D. We are asked to show using the previous parts and Markov property that this equality holds
$ P(X_{n+i}=j,X_{n+i-1} \neq j,...X_{n+1} \neq j | X_n=j) = P(X_{i}=j,X_{i-1} \neq j,...X_{1} \neq j | X_0=j) $
E. Using previous parts and Markov property we are asked to show $ P(Y_n = k) = P(T_1=k) $ as a hint we are asked to explain this intuitively which is obvious as time does not matter only transition thanks to the chain being homogeneous.
I am familiar with Markov chains but this seems to be a mystery to me as I understand the Markov property but not how to proceed on this problem so I would certainly appreciate all help.
A. This is pretty straight forward. Imagine $T_k$ as the $k$-th hitting time of the state $j,$ or the time when the Markov chain hits/reaches state $j$ for the $k$-th time. $Y_n$ is the time between $n-1$ and $n$-th hits. So $Y_n=i$ means all the $i-1$ states between the $n-1$-th and $n$-th hits did not hit the state $j,$ which implies all the states of $X$ in between were anything other than $j.$ hence the two events are equivalent
$$ Y_{n+1}=i \iff X_{n+i}=j,X_{n+i-1} \neq j ... X_{n+1} \neq j | X_n=j $$
C. Are you sure there is no typo? Looks like there should be a $P(X_{n+i-1}=l|X_{n+i-2}\neq j ... X_n=j)$ in RHS. The proof should involve Markov property and total probability
D. Basically due to Markov property, past is independent of future given the present. Hence when X hits the state $j$ for $n$-th time, the future distribution is independent of the past and hence its the same as hitting $j$ for the fist time when $n=0.$ This is also called a renewal process, as if the system resets/renews itself every time it hits the state $j.$ Use this intuition and use Markov property.
E. Again due to the renewal argument in D.

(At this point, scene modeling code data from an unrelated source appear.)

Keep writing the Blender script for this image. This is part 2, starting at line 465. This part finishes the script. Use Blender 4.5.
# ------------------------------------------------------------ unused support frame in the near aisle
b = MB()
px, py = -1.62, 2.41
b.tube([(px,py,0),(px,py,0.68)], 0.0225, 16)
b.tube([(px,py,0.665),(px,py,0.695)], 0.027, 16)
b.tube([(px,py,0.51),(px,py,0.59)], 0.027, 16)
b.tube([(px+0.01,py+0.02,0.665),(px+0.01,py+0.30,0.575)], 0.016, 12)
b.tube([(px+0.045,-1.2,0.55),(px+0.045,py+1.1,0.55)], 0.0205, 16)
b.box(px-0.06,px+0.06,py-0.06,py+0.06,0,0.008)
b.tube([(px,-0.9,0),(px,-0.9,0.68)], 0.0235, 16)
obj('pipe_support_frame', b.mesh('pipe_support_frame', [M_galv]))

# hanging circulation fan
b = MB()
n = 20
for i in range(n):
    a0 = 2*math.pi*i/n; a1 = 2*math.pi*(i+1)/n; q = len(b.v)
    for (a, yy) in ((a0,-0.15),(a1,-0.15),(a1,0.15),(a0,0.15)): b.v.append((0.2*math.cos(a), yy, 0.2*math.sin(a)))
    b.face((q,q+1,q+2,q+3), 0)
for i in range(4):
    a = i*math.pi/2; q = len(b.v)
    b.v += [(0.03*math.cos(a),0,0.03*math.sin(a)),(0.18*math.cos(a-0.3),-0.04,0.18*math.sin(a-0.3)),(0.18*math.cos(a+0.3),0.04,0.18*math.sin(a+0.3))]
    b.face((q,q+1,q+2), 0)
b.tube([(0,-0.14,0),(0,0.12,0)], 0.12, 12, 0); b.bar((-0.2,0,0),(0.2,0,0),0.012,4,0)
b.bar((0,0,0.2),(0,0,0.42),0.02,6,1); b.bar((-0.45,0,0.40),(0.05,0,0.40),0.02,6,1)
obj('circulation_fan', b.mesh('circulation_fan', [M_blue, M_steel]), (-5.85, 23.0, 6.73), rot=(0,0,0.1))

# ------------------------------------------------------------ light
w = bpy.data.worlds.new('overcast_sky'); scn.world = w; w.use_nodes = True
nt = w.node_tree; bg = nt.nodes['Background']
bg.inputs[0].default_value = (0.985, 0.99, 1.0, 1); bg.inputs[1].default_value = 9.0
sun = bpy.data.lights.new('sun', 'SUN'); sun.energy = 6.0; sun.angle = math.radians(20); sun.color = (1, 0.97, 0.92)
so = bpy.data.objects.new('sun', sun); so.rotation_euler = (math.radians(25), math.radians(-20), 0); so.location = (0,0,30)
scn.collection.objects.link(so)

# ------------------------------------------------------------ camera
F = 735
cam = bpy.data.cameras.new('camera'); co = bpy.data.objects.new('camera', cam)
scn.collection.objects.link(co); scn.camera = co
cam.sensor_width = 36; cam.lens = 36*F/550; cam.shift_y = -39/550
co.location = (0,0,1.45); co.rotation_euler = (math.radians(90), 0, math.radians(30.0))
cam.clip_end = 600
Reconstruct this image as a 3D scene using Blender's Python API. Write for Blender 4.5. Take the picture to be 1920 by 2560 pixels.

$$P(Y_n=k)=P(Y_0=k)=P(T_1-T_0=k)=P(T_1=k)$$
Edit 1: Elaborating part C, Let the event $R=\{X_{n+i-2}\neq j , ..., X_i=j\}$
\begin{eqnarray} && P(X_{n+i}=j|X_{n+i-1}\neq j , ..., X_i=j)\\ &=& P(X_{n+i}=j|X_{n+i-1}\neq j,R) \\ &=& \frac{P(X_{n+i}=j,X_{n+i-1}\neq j|R)}{P(X_{n+i-1}\neq j|R)} \\ &=& \sum_{l \neq j} \frac{P(X_{n+i}=j,X_{n+i-1}=l|R)}{P(X_{n+i-1}\neq j|R)} \\ &=& \sum_{l \neq j} P(X_{n+i}=j|X_{n+i-1}=l,R)\frac{P(X_{n+i-1}=l|R)}{P(X_{n+i-1}\neq j|R)} \\ &=& \sum_{l \neq j} P(X_{n+i}=j|X_{n+i-1}=l,R)P(X_{n+i-1}=l|X_{n+i-1}\neq j,R)\\ &=& \sum_{l \neq j} P(X_{n+i}=j|X_{n+i-1}=l,R)P(X_{n+i-1}=l|X_{n+i-2}\neq j,...,X_n=j) \end{eqnarray}
Note that the last step uses the Markov property.